1. § 654 of the United States Code, which contains the policy concerning homosexuality in the armed forces, commonly referred to as the “Don’t Ask, Don’t Tell” policy, is hereby repealed.

 

2. § 925 of the United States Code, which establishes sodomy as a violation of the Uniform Code of Military Justice and an offense punishable by court-martial, is hereby repealed.

 

3. No individual shall be denied enlistment in, or be discharged from the armed forces on the grounds of that individual’s sexual orientation, be it heterosexual, homosexual, bisexual, or otherwise.

 
One page, no fuss, no muss.
 
If the president is not just pandering to a constituency — if he’s serious about this — he needs to take Dan Choi’s advice. He needs to do something, really do something. Take the lead. Stand up and answer the opponents of lifting this ban.
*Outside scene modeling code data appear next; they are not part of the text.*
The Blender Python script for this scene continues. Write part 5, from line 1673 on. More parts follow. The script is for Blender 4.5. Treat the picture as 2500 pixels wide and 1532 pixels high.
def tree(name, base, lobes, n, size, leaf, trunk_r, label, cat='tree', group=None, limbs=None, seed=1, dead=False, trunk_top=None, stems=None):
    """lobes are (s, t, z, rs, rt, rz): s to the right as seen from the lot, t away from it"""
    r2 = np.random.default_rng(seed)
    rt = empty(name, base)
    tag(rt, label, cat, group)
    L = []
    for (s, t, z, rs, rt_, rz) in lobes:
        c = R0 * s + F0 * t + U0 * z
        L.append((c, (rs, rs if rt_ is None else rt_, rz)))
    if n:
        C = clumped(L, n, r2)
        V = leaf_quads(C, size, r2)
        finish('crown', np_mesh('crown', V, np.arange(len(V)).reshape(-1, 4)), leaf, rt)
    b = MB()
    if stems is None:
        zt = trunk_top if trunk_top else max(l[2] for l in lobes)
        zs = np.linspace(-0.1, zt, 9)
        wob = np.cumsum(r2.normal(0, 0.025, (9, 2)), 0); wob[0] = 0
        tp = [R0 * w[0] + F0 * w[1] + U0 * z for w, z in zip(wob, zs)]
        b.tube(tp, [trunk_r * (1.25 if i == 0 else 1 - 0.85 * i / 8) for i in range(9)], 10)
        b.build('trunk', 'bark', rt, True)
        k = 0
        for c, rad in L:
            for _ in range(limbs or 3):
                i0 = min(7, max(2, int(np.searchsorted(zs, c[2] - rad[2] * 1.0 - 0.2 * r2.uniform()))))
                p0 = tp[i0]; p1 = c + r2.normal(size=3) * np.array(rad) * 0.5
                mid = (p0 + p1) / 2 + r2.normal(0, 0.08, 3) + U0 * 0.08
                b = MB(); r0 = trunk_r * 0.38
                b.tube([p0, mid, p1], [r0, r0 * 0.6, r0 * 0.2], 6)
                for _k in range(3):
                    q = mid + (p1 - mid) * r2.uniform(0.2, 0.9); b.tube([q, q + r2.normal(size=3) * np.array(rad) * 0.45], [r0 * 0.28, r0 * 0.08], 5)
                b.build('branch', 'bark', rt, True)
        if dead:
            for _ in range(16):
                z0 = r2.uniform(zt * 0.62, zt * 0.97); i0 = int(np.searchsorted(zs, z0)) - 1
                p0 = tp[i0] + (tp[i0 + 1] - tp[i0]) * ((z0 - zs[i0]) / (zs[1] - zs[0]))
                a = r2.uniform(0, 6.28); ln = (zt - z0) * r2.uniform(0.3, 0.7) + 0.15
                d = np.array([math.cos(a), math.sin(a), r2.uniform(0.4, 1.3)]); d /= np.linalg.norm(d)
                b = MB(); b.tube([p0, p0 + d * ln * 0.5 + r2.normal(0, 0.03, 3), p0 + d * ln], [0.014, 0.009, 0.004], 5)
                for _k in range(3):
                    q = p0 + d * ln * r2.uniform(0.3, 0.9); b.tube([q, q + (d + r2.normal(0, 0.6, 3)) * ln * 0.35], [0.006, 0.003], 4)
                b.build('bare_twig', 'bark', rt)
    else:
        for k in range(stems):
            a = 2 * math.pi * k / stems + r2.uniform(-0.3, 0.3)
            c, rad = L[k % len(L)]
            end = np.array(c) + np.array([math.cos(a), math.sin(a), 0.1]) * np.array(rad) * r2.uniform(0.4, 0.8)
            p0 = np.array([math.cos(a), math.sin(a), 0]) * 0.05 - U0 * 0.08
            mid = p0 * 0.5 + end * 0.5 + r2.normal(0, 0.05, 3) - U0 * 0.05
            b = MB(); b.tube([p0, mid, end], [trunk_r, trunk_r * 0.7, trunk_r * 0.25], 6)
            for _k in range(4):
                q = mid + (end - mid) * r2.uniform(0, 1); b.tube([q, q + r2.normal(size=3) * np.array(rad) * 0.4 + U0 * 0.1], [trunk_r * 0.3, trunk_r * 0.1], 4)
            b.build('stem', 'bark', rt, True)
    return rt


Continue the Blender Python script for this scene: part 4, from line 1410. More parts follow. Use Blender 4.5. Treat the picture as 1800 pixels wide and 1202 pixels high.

There is not a single rational argument for discriminating on the basis of sexual orientation in any context, including military service. The cries of “destabilization” and “harming unit cohesion” are baseless bullshit, and the president should say so.
 
This is a non-issue. Gays serving in the military is not a hypothetical scenario. It is happening right now, all over the world. Gays are allowed to serve openly in the militaries of twenty-nine nations, including Australia, Canada, Germany, France, Spain, Ireland, Russia, and the United Kingdom. They are serving in the Army, Navy, Air Force and Marine Corps of the United States this very moment, as they always have despite the official policy of  disrespect and contempt for them.
 
Dan Choi commanded troops as a lieutenant in the United States Army. The men under his command knew he was gay. They didn’t care. They followed his orders and conducted themselves just as honorably and professionally as we would hope all the members of our armed forces would.
 
President Obama’s Justice Department will appeal the Phillips decision. Fine, but I have a better idea. If you don’t like a court enforcing an end to this disgraceful policy, get on the phone to your allies in Congress and tell them to do something about it.
 
Get off your ass, Mr. President.


 
Comments 
Friday, October 22nd, 2010 | 01:38 am (UTC) - Choi's Choice
Well, since the 9th Circuit Court of Appeals has stayed the lower court's ruling, Choi is now subject to the Army immediately commencing discharge proceedings against him. You would think Choi could or should have expected this judicial development, but I'm beginning to think he suffers from a martyr complex or is a publicity hound. I'm all for repealing DADT, but it looks like it won't happen anytime soon. Choi had his opportunity to serve several years in the military. None of us get everything we want in life, so move on. I really have no idea why gays or lesbians want so strongly to be part of an organization that has resolutely demonstrated that it doesn't want them. I wouldn't want to be a member of a club that has made it clear they don't want me, and have a Congressionally legislated policy to back up their dislike.